## begin

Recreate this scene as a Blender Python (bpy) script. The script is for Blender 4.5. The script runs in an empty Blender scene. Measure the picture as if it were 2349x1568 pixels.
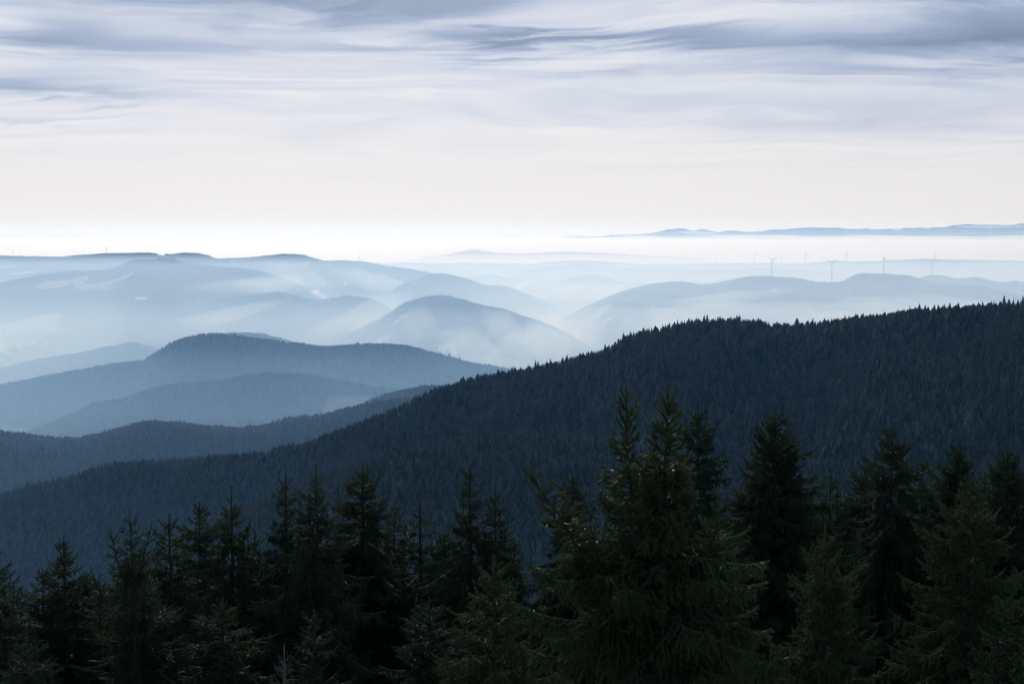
import bpy, math, random
import numpy as np
R = math.radians
scene = bpy.context.scene
C = scene.collection

# ------------------------------------------------------------------ camera
# distances in metres; the camera stands on a lookout tower at the origin, looking along +Y
W0, H0, F0, HORIZON = 2349.0, 1568.0, 3411.0, 540.0
PITCH = math.atan((H0 / 2 - HORIZON) / F0)
cam_d = bpy.data.cameras.new('camera')
cam = bpy.data.objects.new('camera', cam_d)
C.objects.link(cam)
cam_d.sensor_width = 36.0
cam_d.lens = 36.0 * F0 / W0
cam_d.clip_start = 0.5
cam_d.clip_end = 250000
cam.location = (0, 0, 0)
cam.rotation_euler = (R(90) - PITCH, 0, 0)
scene.camera = cam

# ------------------------------------------------------------------ view, render settings
scene.view_settings.view_transform = 'Standard'
scene.view_settings.look = 'None'
scene.view_settings.gamma = 1.0
scene.view_settings.exposure = 0.0
cy = scene.cycles
cy.max_bounces = 12
cy.diffuse_bounces = 3
cy.glossy_bounces = 2
cy.transmission_bounces = 3
cy.volume_bounces = 6
cy.transparent_max_bounces = 16
cy.use_denoising = True
cy.use_adaptive_sampling = True
cy.adaptive_threshold = 0.006
cy.filter_width = 1.2

# ------------------------------------------------------------------ sun and sky
SUN_EL, SUN_AZ = 30.0, -8.0        # azimuth from +Y, negative to the left
sd = bpy.data.lights.new('sun', 'SUN')
sd.energy = 2.8
sd.angle = R(4)
sd.color = (1.0, 0.95, 0.88)
sun = bpy.data.objects.new('sun', sd)
C.objects.link(sun)
sun.rotation_euler = (R(90 - SUN_EL), 0, R(180 - SUN_AZ))   # light travels towards the viewer

world = bpy.data.worlds.new('World')
scene.world = world
world.use_nodes = True


class NT:
    """small node helper"""
    def __init__(self, tree):
        self.t = tree
        self.t.nodes.clear()

    def n(self, kind, ins=None, **props):
        nd = self.t.nodes.new(kind)
        for k, v in props.items():
            setattr(nd, k, v)
        for k, v in (ins or {}).items():
            s = nd.inputs[k]
            if hasattr(v, 'is_output'):
                self.t.links.new(v, s)
            else:
                s.default_value = v
        return nd

    def m(self, op, a, b=None, c=None, clamp=False):
        nd = self.n('ShaderNodeMath', operation=op, use_clamp=clamp)
        for i, v in enumerate((a, b, c)):
            if v is None:
                continue
            if hasattr(v, 'is_output'):
                self.t.links.new(v, nd.inputs[i])
            else:
                nd.inputs[i].default_value = v
        return nd.outputs[0]

    def mix(self, f, a, b):
        nd = self.n('ShaderNodeMix', data_type='RGBA')
        for i, v in ((0, f), (6, a), (7, b)):
            if hasattr(v, 'is_output'):
                self.t.links.new(v, nd.inputs[i])
            else:
                nd.inputs[i].default_value = v if i == 0 else tuple(v) + (1,)
        return nd.outputs[2]


def pxang(x, y):
    return math.atan((x - W0 / 2) / F0), (HORIZON - y) / F0


w = NT(world.node_tree)
sky = w.n('ShaderNodeTexSky', sky_type='NISHITA', sun_disc=False, sun_elevation=R(SUN_EL),
          sun_rotation=R(SUN_AZ), altitude=1000, air_density=1.0, dust_density=2.0)
tc = w.n('ShaderNodeTexCoord').outputs['Generated']
sep = w.n('ShaderNodeSeparateXYZ', {0: tc})
X, Y, Z = sep.outputs
az = w.m('ARCTAN2', X, Y)
el = w.m('MAXIMUM', Z, 0.0)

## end

▸ Challenge
Restate, line by line and word for word, everything from the top of the material through the line that contains "scene.camera = cam". Leave pictures out.

▸ Response to the exercise
Recreate this scene as a Blender Python (bpy) script. The script is for Blender 4.5. The script runs in an empty Blender scene. Measure the picture as if it were 2349x1568 pixels.
import bpy, math, random
import numpy as np
R = math.radians
scene = bpy.context.scene
C = scene.collection

# ------------------------------------------------------------------ camera
# distances in metres; the camera stands on a lookout tower at the origin, looking along +Y
W0, H0, F0, HORIZON = 2349.0, 1568.0, 3411.0, 540.0
PITCH = math.atan((H0 / 2 - HORIZON) / F0)
cam_d = bpy.data.cameras.new('camera')
cam = bpy.data.objects.new('camera', cam_d)
C.objects.link(cam)
cam_d.sensor_width = 36.0
cam_d.lens = 36.0 * F0 / W0
cam_d.clip_start = 0.5
cam_d.clip_end = 250000
cam.location = (0, 0, 0)
cam.rotation_euler = (R(90) - PITCH, 0, 0)
scene.camera = cam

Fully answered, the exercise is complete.